The metrical basis of free verse is, in the words of Amy Lowell, "unrhymed cadence." It has discarded a strict metrical system for the "organic rhythm" of the speaking voice, made necessary by breathing. Free verse differs from ordinary prose rhythms "by being more curved, and containing more stress." The unrhymed cadence does not consist in a mere chopping of prose lines into certain lengths, but "is constructed upon mathematical and absolute laws of balance and time." The objective is to "heat up an emotion until it burns whitehot," and unrhymed cadence is most effective in doing this. Since it is this heating up of an emotion to white-hot that poetry strives after, the subject or theme is irrelevant, the treatment the all-essential. There is no such thing as a poetical subject. There is only poetical form, for whatever the subject, its poetic significance is the heightened perception, the white-hot emotion that it generates.

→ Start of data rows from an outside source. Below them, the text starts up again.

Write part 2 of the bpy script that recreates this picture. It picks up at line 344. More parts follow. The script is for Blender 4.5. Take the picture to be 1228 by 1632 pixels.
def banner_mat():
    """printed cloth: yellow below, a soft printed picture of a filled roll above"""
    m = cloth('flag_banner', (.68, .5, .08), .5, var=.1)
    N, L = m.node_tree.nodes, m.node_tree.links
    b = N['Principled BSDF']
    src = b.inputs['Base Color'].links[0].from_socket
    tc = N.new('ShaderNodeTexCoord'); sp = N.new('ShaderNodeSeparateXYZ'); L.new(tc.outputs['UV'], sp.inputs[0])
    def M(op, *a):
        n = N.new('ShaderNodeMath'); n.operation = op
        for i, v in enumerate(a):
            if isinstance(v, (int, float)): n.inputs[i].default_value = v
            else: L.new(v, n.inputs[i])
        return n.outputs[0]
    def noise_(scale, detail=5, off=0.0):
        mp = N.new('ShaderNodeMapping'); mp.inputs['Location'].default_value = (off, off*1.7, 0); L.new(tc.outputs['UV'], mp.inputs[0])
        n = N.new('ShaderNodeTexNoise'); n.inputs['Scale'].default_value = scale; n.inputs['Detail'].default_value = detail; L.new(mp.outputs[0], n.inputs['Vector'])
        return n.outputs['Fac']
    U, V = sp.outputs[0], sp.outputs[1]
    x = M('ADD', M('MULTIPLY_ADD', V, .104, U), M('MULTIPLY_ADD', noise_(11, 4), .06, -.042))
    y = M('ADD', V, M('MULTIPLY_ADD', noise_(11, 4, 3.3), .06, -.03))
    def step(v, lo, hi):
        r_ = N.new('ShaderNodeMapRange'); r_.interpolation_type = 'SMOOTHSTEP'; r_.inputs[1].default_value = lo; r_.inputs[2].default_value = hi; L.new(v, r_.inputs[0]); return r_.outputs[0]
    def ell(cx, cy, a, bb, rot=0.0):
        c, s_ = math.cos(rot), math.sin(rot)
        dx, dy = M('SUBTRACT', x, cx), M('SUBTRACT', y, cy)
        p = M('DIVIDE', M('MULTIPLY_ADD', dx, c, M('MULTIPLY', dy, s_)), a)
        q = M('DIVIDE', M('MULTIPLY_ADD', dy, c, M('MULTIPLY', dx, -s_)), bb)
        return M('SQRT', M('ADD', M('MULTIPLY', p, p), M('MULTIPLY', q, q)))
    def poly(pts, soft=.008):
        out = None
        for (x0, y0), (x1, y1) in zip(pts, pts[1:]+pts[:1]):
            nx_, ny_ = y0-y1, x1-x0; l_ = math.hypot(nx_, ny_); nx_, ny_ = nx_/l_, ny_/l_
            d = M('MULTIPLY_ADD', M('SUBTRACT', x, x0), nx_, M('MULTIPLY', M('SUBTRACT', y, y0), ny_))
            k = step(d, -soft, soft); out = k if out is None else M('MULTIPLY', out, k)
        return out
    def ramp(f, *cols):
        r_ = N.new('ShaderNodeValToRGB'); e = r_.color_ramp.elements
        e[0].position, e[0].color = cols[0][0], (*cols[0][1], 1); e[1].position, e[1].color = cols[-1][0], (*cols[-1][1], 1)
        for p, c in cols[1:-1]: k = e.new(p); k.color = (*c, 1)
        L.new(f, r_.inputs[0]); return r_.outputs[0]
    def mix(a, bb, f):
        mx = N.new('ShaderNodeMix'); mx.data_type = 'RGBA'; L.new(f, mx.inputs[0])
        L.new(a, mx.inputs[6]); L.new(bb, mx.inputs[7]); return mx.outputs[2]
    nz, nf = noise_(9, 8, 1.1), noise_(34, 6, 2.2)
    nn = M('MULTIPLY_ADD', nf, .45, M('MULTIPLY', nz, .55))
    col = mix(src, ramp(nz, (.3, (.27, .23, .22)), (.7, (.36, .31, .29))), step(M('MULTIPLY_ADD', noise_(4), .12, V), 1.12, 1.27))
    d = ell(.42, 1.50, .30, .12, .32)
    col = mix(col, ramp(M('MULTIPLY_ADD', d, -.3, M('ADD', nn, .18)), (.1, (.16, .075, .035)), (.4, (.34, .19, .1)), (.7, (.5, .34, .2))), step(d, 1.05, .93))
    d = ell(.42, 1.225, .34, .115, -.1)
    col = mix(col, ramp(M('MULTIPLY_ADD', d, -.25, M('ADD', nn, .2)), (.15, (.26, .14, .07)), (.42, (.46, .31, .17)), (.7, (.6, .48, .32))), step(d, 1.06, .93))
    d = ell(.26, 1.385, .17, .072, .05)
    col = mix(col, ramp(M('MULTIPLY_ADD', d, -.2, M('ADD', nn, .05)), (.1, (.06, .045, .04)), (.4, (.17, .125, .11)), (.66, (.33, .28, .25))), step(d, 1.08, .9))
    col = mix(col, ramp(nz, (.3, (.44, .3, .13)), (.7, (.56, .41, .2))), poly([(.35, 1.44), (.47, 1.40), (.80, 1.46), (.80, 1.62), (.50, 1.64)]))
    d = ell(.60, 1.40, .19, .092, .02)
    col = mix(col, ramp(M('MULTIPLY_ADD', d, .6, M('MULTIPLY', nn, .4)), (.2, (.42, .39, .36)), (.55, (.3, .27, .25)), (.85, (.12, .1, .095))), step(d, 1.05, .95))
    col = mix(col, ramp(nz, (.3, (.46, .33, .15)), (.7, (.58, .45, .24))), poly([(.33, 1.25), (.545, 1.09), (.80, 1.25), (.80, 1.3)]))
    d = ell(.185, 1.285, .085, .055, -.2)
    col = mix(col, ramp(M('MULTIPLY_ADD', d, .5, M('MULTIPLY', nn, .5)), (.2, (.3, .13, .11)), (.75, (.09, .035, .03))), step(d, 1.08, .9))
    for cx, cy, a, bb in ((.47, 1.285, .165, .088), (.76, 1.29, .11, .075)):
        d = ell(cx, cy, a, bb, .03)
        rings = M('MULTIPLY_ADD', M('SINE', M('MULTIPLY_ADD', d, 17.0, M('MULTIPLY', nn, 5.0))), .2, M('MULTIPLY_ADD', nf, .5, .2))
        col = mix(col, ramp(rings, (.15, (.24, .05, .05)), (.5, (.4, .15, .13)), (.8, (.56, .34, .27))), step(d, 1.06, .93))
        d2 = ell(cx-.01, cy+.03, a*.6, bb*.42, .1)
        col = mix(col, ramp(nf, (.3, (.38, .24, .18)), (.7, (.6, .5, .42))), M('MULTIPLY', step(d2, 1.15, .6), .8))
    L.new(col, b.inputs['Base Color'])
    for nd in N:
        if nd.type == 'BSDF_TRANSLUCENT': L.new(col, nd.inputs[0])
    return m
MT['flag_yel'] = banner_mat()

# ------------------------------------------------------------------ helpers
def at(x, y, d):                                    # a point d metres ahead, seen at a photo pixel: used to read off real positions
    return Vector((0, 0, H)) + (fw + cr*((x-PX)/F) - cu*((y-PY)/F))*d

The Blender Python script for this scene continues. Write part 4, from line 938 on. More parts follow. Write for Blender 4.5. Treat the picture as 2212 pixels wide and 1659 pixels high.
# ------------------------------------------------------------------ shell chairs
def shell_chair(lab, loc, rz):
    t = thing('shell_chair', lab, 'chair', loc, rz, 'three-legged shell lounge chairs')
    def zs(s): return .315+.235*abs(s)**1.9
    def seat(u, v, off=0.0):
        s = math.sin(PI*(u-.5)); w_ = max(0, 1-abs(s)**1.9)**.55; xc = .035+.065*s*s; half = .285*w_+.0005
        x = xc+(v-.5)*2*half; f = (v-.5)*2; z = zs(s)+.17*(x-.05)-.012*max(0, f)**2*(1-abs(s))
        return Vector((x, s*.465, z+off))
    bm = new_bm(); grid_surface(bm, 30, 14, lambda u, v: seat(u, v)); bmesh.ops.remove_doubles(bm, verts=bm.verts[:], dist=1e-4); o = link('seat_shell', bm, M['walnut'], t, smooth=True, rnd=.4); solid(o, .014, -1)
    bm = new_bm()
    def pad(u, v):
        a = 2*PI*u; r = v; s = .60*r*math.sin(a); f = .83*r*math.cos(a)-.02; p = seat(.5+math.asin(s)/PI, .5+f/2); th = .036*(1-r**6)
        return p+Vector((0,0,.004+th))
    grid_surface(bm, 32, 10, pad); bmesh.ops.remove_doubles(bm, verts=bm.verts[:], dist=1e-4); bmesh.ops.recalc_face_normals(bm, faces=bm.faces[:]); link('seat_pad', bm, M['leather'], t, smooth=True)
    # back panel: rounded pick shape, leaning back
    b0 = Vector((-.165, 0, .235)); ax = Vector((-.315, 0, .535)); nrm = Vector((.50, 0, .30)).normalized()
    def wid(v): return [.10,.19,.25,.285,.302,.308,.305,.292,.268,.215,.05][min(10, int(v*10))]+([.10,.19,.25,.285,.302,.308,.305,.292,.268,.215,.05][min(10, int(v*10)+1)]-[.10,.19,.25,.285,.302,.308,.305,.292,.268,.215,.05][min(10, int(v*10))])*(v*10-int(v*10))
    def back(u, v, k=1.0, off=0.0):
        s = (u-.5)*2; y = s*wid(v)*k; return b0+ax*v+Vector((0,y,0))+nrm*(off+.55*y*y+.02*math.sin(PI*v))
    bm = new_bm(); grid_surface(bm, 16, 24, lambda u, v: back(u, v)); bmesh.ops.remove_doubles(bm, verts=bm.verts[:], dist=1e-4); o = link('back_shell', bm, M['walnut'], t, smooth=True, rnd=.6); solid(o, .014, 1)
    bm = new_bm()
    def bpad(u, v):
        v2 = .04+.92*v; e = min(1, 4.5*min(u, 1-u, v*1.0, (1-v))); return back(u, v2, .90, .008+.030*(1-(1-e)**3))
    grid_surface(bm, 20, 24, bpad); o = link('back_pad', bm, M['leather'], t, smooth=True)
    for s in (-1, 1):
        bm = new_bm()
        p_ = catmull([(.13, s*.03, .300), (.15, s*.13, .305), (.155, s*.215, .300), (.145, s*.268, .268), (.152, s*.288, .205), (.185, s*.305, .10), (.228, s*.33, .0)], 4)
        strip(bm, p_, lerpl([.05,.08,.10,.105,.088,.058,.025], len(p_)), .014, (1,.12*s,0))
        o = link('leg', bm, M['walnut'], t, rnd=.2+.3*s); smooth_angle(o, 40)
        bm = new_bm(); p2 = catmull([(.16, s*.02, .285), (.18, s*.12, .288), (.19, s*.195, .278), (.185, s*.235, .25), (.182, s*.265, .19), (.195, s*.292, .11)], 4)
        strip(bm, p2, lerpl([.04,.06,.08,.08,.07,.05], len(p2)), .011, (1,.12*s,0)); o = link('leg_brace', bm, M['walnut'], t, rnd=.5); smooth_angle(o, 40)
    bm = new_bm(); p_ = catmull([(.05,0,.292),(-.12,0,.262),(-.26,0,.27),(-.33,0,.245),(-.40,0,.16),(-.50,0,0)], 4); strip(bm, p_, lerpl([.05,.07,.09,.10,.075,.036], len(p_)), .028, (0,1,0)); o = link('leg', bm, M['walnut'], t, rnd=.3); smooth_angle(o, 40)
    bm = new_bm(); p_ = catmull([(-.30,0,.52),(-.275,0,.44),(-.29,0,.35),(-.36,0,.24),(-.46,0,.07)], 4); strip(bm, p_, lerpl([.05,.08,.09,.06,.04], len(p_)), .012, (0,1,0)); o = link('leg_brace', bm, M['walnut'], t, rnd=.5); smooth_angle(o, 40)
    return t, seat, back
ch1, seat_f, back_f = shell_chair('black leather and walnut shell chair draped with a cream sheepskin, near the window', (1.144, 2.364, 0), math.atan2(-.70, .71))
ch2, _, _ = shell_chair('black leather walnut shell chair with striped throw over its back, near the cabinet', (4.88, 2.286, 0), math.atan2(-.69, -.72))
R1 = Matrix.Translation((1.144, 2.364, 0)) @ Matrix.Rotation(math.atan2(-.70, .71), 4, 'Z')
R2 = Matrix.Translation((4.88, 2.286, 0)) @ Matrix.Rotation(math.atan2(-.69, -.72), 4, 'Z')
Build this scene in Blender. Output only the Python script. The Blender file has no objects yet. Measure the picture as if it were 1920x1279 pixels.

From the point of view of the modernistic poet, this heating up of emotion has been the substance of all poetry through the ages, its channels only being changed from age to age. Wordsworth was blamed for poetizing about commonplace things. Today the poet is condemned for resorting to kitchen utensils:
Now the old copper Basin suddenly
Rattled and tumbled from the shelf,
Bumping and crying, "I can fall by myself."
But whether a primrose or a pot for theme, the poet is the architect of words, and can evolve a verbal form whose effect will be an enhanced experience of living, whether the form be the traditional lyric or the modernistic unrhymed cadence.